We should not dwell on his rather fanciful and bizarre wishlist of Socialist programs that he is proposing, just look at the person, Robert Francis O’Rourke.

He’s Irish, but attempts to portray himself as a Latino by calling himself “Beto”, the Hispanic nickname for Robert, except Robert Francis O’Rourke is not of Hispanic, Latino, Mexican, Guatemalan, El Salvadoran, Venezuelan, or any other heritage, other than IRISH.

He’s was, or is, a member of a computer hacking club that did commit numerous computer crimes in the past.

He wrote a short story about gleefully murdering two children and about how good it made him feel to see their bleeding and battered bodies.

And while many of us own RC devices, i.e. helicopters, airplanes, boats, cars, O’Rourke own a remote-controlled cockroach.
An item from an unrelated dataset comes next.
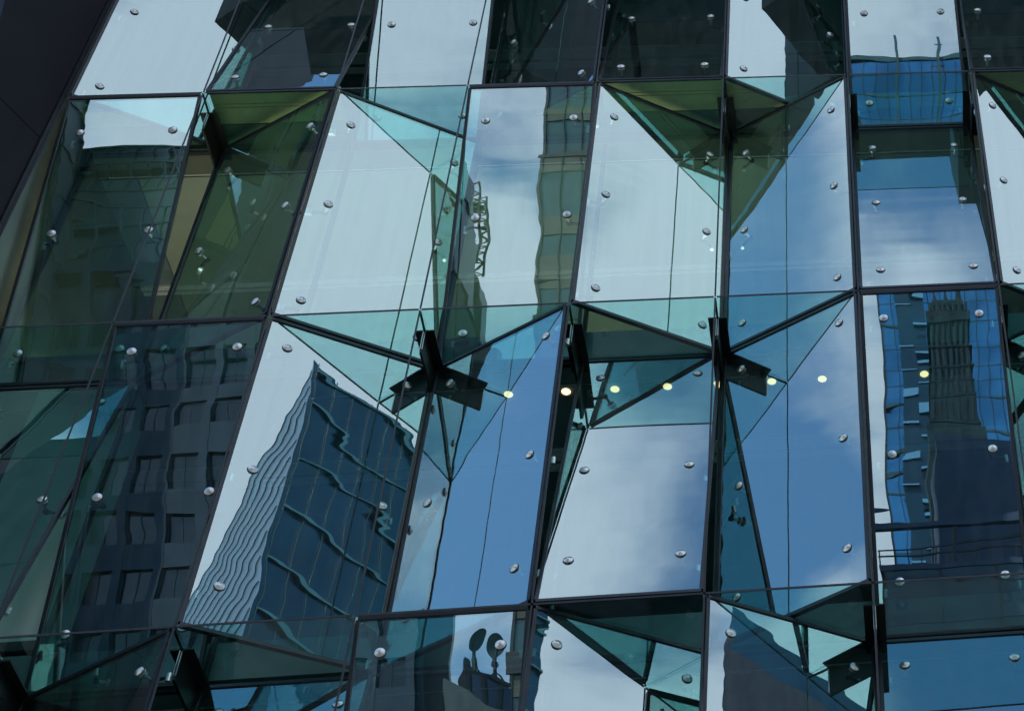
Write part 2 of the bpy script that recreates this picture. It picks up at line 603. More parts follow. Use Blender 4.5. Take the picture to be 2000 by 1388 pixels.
for j in range(J0, J1 + 1):
    for i in range(NI):
        o = empty("glass_shelf", (i * W, 0, ZA - j * H))
        tag(o, "flat glass shelf %s, %s" % (SEAM_L[j], BAY_L[i]), "glass shelf", "flat glass shelves between the pane rows")
        b = MB()
        b.box((0.013, 0.0, -0.008), (W - 0.013, D, 0.008), 0, [0, 1, 1, 0, 0, 0])
        b.build("shelf_glass", [M_FIN, M_BACK], o)
        b = MB()
        b.box((0.013, -0.006, -0.011), (W - 0.013, -0.001, 0.011))
        b.build("edge_strip", M_BAR, o)
        b = MB()
        b.box((0.021, D + 0.001, -0.02), (W - 0.021, D + 0.045, 0.02))
        b.build("back_rail", M_GASKET, o)

# steel brackets at the nodes: a flat flange, an upright web below it, a pin to the outer joint
NODE_L = {
    (1, 0): "in the olive corner under the first pale top pane", (2, 0): "behind the joint above the wide pale sky pane",
    (3, 0): "above the lattice mast reflection", (4, 0): "above the whitish cloud pane",
    (5, 0): "in the middle of the olive ceiling triangle", (6, 0): "at the near side of the mirrored blue tower's shelf",
    (7, 0): "at the far side of the mirrored blue tower's shelf", (1, 1): "behind the joint of the dark office-window pane",
    (2, 1): "behind the joint above the corner tower reflection", (3, 1): "at the star beside the corner tower reflection",
    (4, 1): "beside the star, above its own long mirror image", (5, 1): "at the star between the grey cloud and blue cloud windows",
    (6, 1): "behind the joint above the carved stone tower reflection", (7, 1): "at the edge past the carved stone tower reflection",
    (1, 2): "in the bottom corner under the office-window reflection", (2, 2): "in the black soffit under the corner tower reflection",
    (3, 2): "behind the joint above the satellite dishes", (4, 2): "behind the joint above the turquoise triangle",
    (5, 2): "behind the joint above the roughcast wall reflection", (6, 2): "in the black corner beside the deep blue bottom pane",
    (7, 2): "at the last bottom joint"}
BR = [(1, 0), (5, 0), (6, 0), (7, 0), (3, 1), (4, 1), (5, 1), (7, 1), (1, 2), (2, 2), (6, 2)]
for i, j in BR:
    o = empty("steel_bracket", (i * W, 0, ZA - j * H))
    tag(o, "black steel bracket arm " + NODE_L[(i, j)], "bracket", "black steel bracket arms at the glass joints")
    b = MB()
    b.box((-0.088, 0.225, -0.042), (0.088, D + 0.10, -0.026))
    b.build("flange", M_STEEL, o)
    b = MB()
    L = 0.30
    b.hexa([(-0.011, 0.235, -0.042 - L), (0.011, 0.235, -0.042 - L), (0.011, D + 0.02, -0.042 - L), (-0.011, D + 0.02, -0.042 - L),
            (-0.011, 0.235, -0.043), (0.011, 0.235, -0.043), (0.011, D + 0.10, -0.043), (-0.011, D + 0.10, -0.043)])
    w = b.build("web_plate", M_STEEL, o)
    b = MB()
    for yy in (-0.009, 0.009):
        b.box((yy - 0.003, 0.222, -0.30), (yy + 0.003, 0.234, -0.046))
    b.build("bright_edge", M_STAIN, w)
    b = MB()
    b.tube((0, 0.01, -0.020), (0, 0.24, -0.034), 0.011, 0.011, 10)
    b.build("pin", M_STEEL, o)

# ------------------------------------------------------------------ floors and ceilings behind the glass
X0, X1, YB = -0.3, NI * W + 0.3, 7.0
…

Where do you even find a remote-controlled cockroach? Only Beto would know, and he does.

He admits to inhaling (marijuana) and he promises us that he has never taken LSD.

Who believes him? He eats dirt, feeds his wife turds and fantasizes about murdering children. And he’s never done LSD? Then what was he on when he ate dirt sandwiches and served his wife a bowl of poop? This is a man of sound mind and spirit?

No he is not of sound mind, but this is the “man” that Democrats want as the next President.